Need for policy alignment:
The Hydrogen Council (2020) highlights the importance of both national strategies and coordination between governments and industry stakeholders to mediate potential local investment opportunities, also to pursue standardization. In doing this, through regulation, governments can help remove barriers to invest in the hydrogen economy today, also with the tool of incentives (i.e., tax-breaks). Regarding infrastructure, governments can choose to invest in the deployment of new infrastructure and re-use, where relevant, of existing networks (i.e., natural gas networks).
Need for market creation:
The Hydrogen Council (2020), finally, highlights some interventions to help the hydrogen market to develop itself. These institutional interventions should aim, first, at reducing market uncertainty (i.e., facilitating a shift to end-to-end zero-emission fleet logistics solutions that serve captive, recurring demand). Secondly, focusing on scaling applications and technologies that create the biggest ‘improvement- for-investment’ (see the example of electrolyzers economy of scale). Then, prioritizing the utilization rates in distribution networks, to slow down costs related to distribution. Finally, institutions should invest in low-carbon and renewable hydrogen production.
The analysis of the different technologies available and of the hydrogen market and its projections shows that the context in which companies that are willing to conduct implementations is underdevelopment. Regulatory uncertainties, substantial cost differences between different European countries, an equally important barrier represented from high investments to entry the market, among others, represent strong barriers for those who want to invest in green hydrogen. Among others the hydrogen needs to be produced sustainably, i.e., water electrolysis driven by green electricity. Otherwise, the ecological impact is likely to be even worse than for conventional hydrogen. Thus, the efforts to increase the renewable electricity generation, transport and storage capacities on Austrian and European level need to be intensified, to keep the transition period, when industry and other theoretical developed and characterized use case at Section 5.1.3 will turn into practice the coming years.

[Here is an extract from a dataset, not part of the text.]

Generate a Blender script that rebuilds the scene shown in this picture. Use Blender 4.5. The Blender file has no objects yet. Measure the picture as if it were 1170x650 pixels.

In this sense, the Linz consortium already drafted a “vision” for a Linz H2Hub, which will be further intensified in the upcoming project months. So far, the vision document outlines the Austrian hydrogen strategy and summarized the objectives, that should be covered by a Memorandum of Understanding of the companies, which is being envisaged. The draft vision covers aspects such as communication dynamics, BM development, governance structure and monitoring of value generation.